Lo empuja a narrar una rabia contenida que se libera. Una rabia que es más de otros que de él mismo, una rabia que es sentimiento profundo que la tierra y la sangre transportan.

La obra queda estructurada en dos partes. En la primera, más extensa, una tercera persona acomoda esos contenidos y esa supuesta génesis de la novela, el principio de una narración, su concepción. En la segunda el yo narrativo, un hijo nacido en Francia. Se enlaza con los contenidos de la primera parte, las visitas estivales al pueblo, la vida en París, un accidente insólito o la vuelta definitiva a Portugal. Entramos en una espiral de literatura experimental junto a ejercicios de estilo, que puede llegar a producir cierto desasosiego comprensivo. Ahí se cruzan títulos de obras con nombres de autores conocidos, un libro que se están escribiendo con interpelaciones al que está al otro lado de las páginas, que lo construye cuando lo lee.

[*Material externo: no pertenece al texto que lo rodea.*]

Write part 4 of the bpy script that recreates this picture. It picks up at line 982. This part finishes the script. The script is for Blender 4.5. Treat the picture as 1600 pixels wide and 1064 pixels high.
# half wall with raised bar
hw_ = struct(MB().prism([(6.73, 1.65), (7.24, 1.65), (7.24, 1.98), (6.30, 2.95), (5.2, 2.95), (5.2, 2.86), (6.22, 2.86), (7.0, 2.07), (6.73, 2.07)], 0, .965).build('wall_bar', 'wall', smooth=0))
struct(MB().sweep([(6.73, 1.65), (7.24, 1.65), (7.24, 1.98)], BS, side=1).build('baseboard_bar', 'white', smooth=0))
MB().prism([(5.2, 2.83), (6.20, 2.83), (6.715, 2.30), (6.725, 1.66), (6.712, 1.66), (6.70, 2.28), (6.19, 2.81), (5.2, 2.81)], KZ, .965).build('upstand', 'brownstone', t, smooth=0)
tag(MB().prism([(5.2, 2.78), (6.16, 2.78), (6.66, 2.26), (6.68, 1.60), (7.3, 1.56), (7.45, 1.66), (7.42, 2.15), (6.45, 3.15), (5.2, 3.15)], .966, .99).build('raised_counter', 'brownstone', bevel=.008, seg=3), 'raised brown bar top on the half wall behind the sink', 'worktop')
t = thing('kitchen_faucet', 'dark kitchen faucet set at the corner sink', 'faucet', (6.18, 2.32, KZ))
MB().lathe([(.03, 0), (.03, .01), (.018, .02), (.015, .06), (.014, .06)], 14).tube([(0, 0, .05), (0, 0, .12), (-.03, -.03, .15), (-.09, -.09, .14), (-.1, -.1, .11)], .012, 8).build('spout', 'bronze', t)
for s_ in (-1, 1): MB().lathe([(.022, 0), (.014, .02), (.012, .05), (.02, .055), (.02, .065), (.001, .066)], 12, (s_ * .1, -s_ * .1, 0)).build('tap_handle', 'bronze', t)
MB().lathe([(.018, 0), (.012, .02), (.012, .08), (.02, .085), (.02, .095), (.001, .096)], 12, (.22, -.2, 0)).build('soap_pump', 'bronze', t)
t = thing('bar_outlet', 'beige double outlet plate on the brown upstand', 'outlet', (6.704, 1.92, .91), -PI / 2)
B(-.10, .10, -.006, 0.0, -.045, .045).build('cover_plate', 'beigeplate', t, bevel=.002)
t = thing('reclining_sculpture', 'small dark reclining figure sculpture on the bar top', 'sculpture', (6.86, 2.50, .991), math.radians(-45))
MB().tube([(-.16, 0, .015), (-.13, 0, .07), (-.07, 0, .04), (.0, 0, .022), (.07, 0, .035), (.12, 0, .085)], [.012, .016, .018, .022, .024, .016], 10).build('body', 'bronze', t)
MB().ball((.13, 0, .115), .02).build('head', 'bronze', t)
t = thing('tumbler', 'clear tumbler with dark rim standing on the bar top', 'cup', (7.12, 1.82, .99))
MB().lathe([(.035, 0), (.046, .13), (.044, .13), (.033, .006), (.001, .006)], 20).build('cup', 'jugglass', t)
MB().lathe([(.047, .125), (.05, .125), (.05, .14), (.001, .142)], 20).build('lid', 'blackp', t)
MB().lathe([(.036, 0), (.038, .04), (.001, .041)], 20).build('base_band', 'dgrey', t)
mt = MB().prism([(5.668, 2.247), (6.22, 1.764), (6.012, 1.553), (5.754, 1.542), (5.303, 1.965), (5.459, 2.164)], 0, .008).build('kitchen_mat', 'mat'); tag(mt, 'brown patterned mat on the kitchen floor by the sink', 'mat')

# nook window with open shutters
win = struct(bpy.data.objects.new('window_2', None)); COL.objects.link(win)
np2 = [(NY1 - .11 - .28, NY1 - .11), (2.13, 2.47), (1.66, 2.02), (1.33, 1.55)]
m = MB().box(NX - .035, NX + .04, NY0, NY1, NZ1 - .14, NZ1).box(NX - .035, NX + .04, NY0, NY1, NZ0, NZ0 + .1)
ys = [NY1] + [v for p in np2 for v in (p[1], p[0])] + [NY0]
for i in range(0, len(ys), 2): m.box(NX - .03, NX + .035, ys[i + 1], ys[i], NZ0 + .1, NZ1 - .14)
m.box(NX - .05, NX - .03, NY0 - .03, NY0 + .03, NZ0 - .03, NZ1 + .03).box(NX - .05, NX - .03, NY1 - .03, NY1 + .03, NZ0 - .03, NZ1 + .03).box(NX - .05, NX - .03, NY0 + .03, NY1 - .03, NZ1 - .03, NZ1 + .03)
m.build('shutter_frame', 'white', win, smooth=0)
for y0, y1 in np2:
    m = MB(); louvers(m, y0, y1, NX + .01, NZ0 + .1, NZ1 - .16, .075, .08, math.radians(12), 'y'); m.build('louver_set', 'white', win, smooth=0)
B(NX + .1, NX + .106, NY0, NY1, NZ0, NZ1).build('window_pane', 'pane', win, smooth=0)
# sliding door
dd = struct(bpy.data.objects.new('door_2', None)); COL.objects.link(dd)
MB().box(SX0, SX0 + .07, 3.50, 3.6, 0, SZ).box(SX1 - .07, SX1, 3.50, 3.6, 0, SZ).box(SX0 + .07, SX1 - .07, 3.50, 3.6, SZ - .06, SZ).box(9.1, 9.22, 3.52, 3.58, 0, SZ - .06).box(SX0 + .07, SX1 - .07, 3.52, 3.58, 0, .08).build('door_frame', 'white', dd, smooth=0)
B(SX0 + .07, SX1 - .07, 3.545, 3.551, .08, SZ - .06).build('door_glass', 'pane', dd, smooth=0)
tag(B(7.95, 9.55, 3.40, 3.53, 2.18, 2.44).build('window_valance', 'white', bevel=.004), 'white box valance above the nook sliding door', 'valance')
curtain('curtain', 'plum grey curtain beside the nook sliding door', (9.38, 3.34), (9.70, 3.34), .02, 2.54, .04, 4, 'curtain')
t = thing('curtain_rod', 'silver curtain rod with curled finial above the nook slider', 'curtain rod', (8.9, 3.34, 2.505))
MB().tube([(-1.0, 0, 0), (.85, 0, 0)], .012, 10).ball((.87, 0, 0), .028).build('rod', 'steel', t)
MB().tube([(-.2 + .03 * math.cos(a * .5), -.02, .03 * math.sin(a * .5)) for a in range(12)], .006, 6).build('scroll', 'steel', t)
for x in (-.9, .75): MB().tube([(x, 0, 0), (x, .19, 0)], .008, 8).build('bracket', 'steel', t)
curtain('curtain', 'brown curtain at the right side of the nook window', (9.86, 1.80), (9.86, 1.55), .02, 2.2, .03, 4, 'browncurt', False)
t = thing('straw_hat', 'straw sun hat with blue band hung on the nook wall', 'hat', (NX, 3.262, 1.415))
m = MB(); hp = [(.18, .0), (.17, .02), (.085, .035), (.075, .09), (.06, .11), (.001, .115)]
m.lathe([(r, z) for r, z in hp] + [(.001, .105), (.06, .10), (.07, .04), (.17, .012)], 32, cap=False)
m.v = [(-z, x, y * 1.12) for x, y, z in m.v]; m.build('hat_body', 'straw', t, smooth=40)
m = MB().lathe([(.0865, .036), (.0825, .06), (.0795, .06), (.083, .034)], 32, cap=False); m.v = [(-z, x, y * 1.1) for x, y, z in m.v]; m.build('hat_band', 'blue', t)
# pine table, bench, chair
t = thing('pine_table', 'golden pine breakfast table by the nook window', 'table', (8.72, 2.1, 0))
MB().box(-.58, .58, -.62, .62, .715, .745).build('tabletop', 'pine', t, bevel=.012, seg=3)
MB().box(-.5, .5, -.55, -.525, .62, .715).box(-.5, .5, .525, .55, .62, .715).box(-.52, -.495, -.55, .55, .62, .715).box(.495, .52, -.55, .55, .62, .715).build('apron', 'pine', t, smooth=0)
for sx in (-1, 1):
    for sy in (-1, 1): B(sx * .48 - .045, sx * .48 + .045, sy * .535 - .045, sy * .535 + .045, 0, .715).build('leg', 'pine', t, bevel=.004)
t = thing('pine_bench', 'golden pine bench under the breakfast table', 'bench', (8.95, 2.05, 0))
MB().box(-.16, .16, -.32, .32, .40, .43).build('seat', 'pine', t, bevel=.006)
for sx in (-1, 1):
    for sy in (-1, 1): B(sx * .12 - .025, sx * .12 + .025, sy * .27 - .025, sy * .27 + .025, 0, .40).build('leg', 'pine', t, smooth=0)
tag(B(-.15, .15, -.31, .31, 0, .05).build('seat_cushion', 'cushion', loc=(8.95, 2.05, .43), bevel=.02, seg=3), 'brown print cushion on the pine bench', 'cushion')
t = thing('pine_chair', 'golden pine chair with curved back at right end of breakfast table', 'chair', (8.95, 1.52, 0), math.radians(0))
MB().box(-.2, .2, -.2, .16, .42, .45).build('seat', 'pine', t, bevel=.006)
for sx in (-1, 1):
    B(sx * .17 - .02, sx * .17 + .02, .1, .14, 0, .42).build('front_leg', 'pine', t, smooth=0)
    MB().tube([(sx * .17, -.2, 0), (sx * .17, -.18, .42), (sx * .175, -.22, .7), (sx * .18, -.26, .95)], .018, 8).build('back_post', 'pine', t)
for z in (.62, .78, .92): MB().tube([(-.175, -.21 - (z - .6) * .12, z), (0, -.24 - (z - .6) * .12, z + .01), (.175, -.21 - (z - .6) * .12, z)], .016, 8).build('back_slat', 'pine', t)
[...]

Se dirige a Peixoto en algún momento, se dirige a nosotros. Porque somos nosotros esos lectores que erigen el libro, los que cerramos el círculo creativo. Cuando comenzamos a leer estas páginas vimos al escritor empezar su creación.

Cierta confusión deliberada, sin duda; porque escribir como leer o, incluso, vivir no es un llano. Vivir, escribir y leer se llena de aristas, rincones y salientes, que no controlamos.